What parents should not do is throw in the towel and feed their kids a steady diet of chicken nuggets and buttered noodles. They should continue offering their kids a variety of foods, Ms. Siegel says, trusting that their palates will evolve. Many nutritious foods are acquired tastes and it can take a minimum of 15 exposures before children appreciate them.

But food companies know that this is a vulnerable time for parents, and many try to capitalize on it. Kellogg’s has marketed its Eggo waffles to parents as a product that will “win over the pickiest eaters,” while Kraft Heinz ran an ad showing a young boy gagging when his parents offered him freshly baked salmon for dinner and then smiling happily when they gave him tacos drenched in Kraft shredded cheese instead.

“It serves the processed food industry to lead you to think that this is the way kids are,” Ms. Siegel said, “and that’s a destructive and easy trap to fall into.”

A former food industry lawyer turned food advocate, Ms. Siegel sent her kids to public school in Houston and began to push for reforms after she joined a committee to review her school district’s food menus. Ms. Siegel started a popular blog, the Lunch Tray, where she writes about children and food. She started petitions that garnered national attention, including one that famously called for schools to stop serving beef scraps known as “pink slime” in cafeterias. Another petition criticized McDonald’s for its in-school marketing efforts.
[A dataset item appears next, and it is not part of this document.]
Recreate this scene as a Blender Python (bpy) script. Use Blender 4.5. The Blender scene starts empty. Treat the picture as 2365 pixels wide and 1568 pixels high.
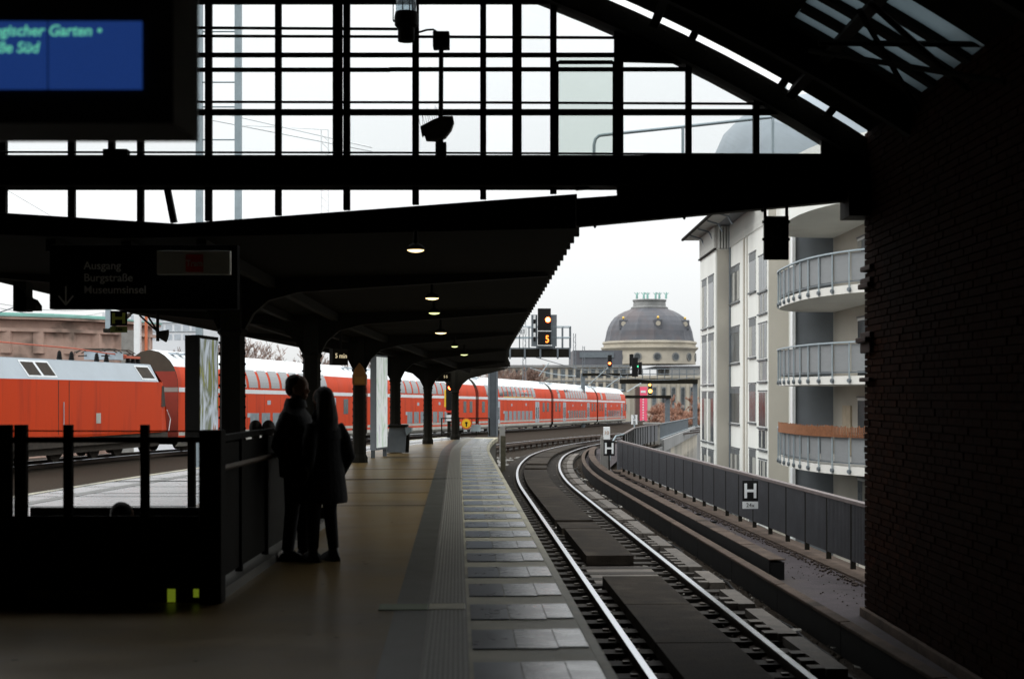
import bpy, bmesh, math, random
from mathutils import Vector, Matrix
random.seed(7)
C = bpy.context.scene.collection
SC = bpy.context.scene

# ------------------------------------------------------------------ camera, sky, light, exposure
FPX, CX, HY, EYE = 3285.0, 1182.5, 912.0, 1.6          # survey constants of the photograph
cam = bpy.data.cameras.new('camera'); cam_o = bpy.data.objects.new('camera', cam); C.objects.link(cam_o)
cam.lens = 50.0; cam.sensor_width = 36.0; cam.shift_y = 0.0541
cam.clip_start = 0.1; cam.clip_end = 6000
cam_o.location = (0, 0, EYE); cam_o.rotation_euler = (math.radians(90), 0, 0)
cam.dof.use_dof = True; cam.dof.focus_distance = 34.0; cam.dof.aperture_fstop = 2.4
SC.camera = cam_o
world = bpy.data.worlds.new('World'); SC.world = world; world.use_nodes = True
wn, wl = world.node_tree.nodes, world.node_tree.links
bg = wn['Background']; bg.inputs['Strength'].default_value = 0.1
sky = wn.new('ShaderNodeTexSky'); sky.sky_type = 'NISHITA'; sky.sun_disc = False
sky.sun_elevation = math.radians(38); sky.sun_rotation = math.radians(-60); sky.air_density = 1.0; sky.dust_density = 3.0
hs = wn.new('ShaderNodeHueSaturation'); hs.inputs['Saturation'].default_value = 0.25; hs.inputs['Value'].default_value = 0.25
wl.new(sky.outputs[0], hs.inputs['Color'])
tc = wn.new('ShaderNodeTexCoord'); sp = wn.new('ShaderNodeSeparateXYZ'); wl.new(tc.outputs['Generated'], sp.inputs[0])
mr = wn.new('ShaderNodeMapRange'); mr.inputs['From Min'].default_value = 0.0; mr.inputs['From Max'].default_value = 1.0
mr.inputs['To Min'].default_value = 5.3; mr.inputs['To Max'].default_value = 19.0
wl.new(sp.outputs['Z'], mr.inputs['Value'])
nz = wn.new('ShaderNodeTexNoise'); nz.inputs['Scale'].default_value = 2.2; nz.inputs['Detail'].default_value = 3
wl.new(tc.outputs['Generated'], nz.inputs['Vector'])
nr = wn.new('ShaderNodeMapRange'); nr.inputs['To Min'].default_value = 0.94; nr.inputs['To Max'].default_value = 1.06
wl.new(nz.outputs[0], nr.inputs['Value'])
mm = wn.new('ShaderNodeMath'); mm.operation = 'MULTIPLY'; wl.new(mr.outputs[0], mm.inputs[0]); wl.new(nr.outputs[0], mm.inputs[1])
vm = wn.new('ShaderNodeVectorMath'); vm.operation = 'SCALE'; vm.inputs[0].default_value = (0.965, 0.99, 1.0)
wl.new(mm.outputs[0], vm.inputs['Scale'])
va = wn.new('ShaderNodeVectorMath'); va.operation = 'ADD'; wl.new(vm.outputs[0], va.inputs[0]); wl.new(hs.outputs[0], va.inputs[1])
wl.new(va.outputs[0], bg.inputs['Color'])
sun = bpy.data.lights.new('sun', 'SUN'); sun.energy = 0.6; sun.angle = math.radians(20); sun.color = (1.0, 0.98, 0.95)
sun_o = bpy.data.objects.new('sun', sun); C.objects.link(sun_o)
sun_o.rotation_euler = (math.radians(52), 0, math.radians(-60))
SC.view_settings.view_transform = 'Standard'; SC.view_settings.look = 'None'
SC.view_settings.gamma = 1.0; SC.view_settings.use_curve_mapping = False; SC.view_settings.exposure = 0.45
SC.render.engine = 'CYCLES'
SC.cycles.use_denoising = True; SC.cycles.max_bounces = 8; SC.cycles.diffuse_bounces = 4
SC.cycles.glossy_bounces = 4; SC.cycles.transmission_bounces = 6; SC.cycles.sample_clamp_indirect = 3.0
SC.cycles.caustics_reflective = False; SC.cycles.caustics_refractive = False

def at(x, y, Z):                                        # a surveyed point of the photograph at its real depth
    return Vector(((x - CX) * Z / FPX, Z, EYE - (y - HY) * Z / FPX))

# ------------------------------------------------------------------ materials
MATS = {}
def mat(name, col, rough=0.6, metal=0.0, var=0.15, scale=2.0, bump=0.0, bscale=30.0, spec=0.4, rand=0.0,
        emit=None, estr=0.0, col2=None, wear=None, coat=0.0, stretch=(1, 1, 1)):
    if name in MATS: return MATS[name]
    m = bpy.data.materials.new(name); m.use_nodes = True
    n, l = m.node_tree.nodes, m.node_tree.links
    b = n['Principled BSDF']; b.inputs['Roughness'].default_value = rough; b.inputs['Metallic'].default_value = metal
    b.inputs['Specular IOR Level'].default_value = spec; b.inputs['Coat Weight'].default_value = coat
    t = n.new('ShaderNodeTexCoord'); mp = n.new('ShaderNodeMapping'); mp.inputs['Scale'].default_value = stretch
    l.new(t.outputs['Object'], mp.inputs[0])
    no = n.new('ShaderNodeTexNoise'); no.inputs['Scale'].default_value = scale; no.inputs['Detail'].default_value = 8
    no.inputs['Roughness'].default_value = 0.62
    l.new(mp.outputs[0], no.inputs['Vector'])
    r = n.new('ShaderNodeValToRGB'); r.color_ramp.elements[0].position = 0.3; r.color_ramp.elements[1].position = 0.7
    c1 = [max(0, c * (1 - var)) for c in col]; c2 = [min(1, c * (1 + var)) for c in (col2 or col)]
    r.color_ramp.elements[0].color = (*c1, 1); r.color_ramp.elements[1].color = (*c2, 1)
    l.new(no.outputs[0], r.inputs[0]); out = r.outputs[0]
    if wear:                                            # broad stains of another colour
        w = n.new('ShaderNodeTexNoise'); w.inputs['Scale'].default_value = wear[1]; w.inputs['Detail'].default_value = 6
        l.new(mp.outputs[0], w.inputs['Vector'])
        wr = n.new('ShaderNodeMapRange'); wr.inputs['From Min'].default_value = wear[2]; wr.inputs['From Max'].default_value = wear[2] + 0.15
        l.new(w.outputs[0], wr.inputs['Value'])
        mx = n.new('ShaderNodeMix'); mx.data_type = 'RGBA'; l.new(wr.outputs[0], mx.inputs[0]); l.new(out, mx.inputs[6])
        mx.inputs[7].default_value = (*wear[0], 1); out = mx.outputs[2]
    if rand:
        oi = n.new('ShaderNodeObjectInfo'); rr = n.new('ShaderNodeMapRange')
        rr.inputs['To Min'].default_value = 1 - rand; rr.inputs['To Max'].default_value = 1 + rand
        l.new(oi.outputs['Random'], rr.inputs['Value'])
        h = n.new('ShaderNodeHueSaturation'); l.new(rr.outputs[0], h.inputs['Value']); l.new(out, h.inputs['Color']); out = h.outputs[0]
    fn = n.new('ShaderNodeTexNoise'); fn.inputs['Scale'].default_value = 55.0; fn.inputs['Detail'].default_value = 4
    l.new(t.outputs['Object'], fn.inputs['Vector'])
    fr_ = n.new('ShaderNodeMapRange'); fr_.inputs['To Min'].default_value = 0.86; fr_.inputs['To Max'].default_value = 1.14; l.new(fn.outputs[0], fr_.inputs['Value'])
    fh = n.new('ShaderNodeHueSaturation'); l.new(fr_.outputs[0], fh.inputs['Value']); l.new(out, fh.inputs['Color']); out = fh.outputs[0]
    l.new(out, b.inputs['Base Color'])
    mr_ = n.new('ShaderNodeMapRange'); mr_.inputs['To Min'].default_value = max(0.03, rough - 0.12); mr_.inputs['To Max'].default_value = min(1, rough + 0.12)
    l.new(no.outputs[0], mr_.inputs['Value']); l.new(mr_.outputs[0], b.inputs['Roughness'])
    if bump:
        bn = n.new('ShaderNodeTexNoise'); bn.inputs['Scale'].default_value = bscale; bn.inputs['Detail'].default_value = 5
        l.new(mp.outputs[0], bn.inputs['Vector'])
        bp = n.new('ShaderNodeBump'); bp.inputs['Strength'].default_value = bump; bp.inputs['Distance'].default_value = 0.02
        l.new(bn.outputs[0], bp.inputs['Height']); l.new(bp.outputs[0], b.inputs['Normal'])
    if emit:
        b.inputs['Emission Color'].default_value = (*emit, 1); b.inputs['Emission Strength'].default_value = estr
    MATS[name] = m
    return m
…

While researching the National School Lunch Program, Ms. Siegel discovered the enormous constraints that school nutrition programs often face, like chronic underfunding, labor shortages and inadequate school kitchens. One consequence of this is that many school districts see little choice but to open their doors to fast and processed food companies, allowing them to stock their cafeterias and vending machines with the branded junk foods that children find irresistible.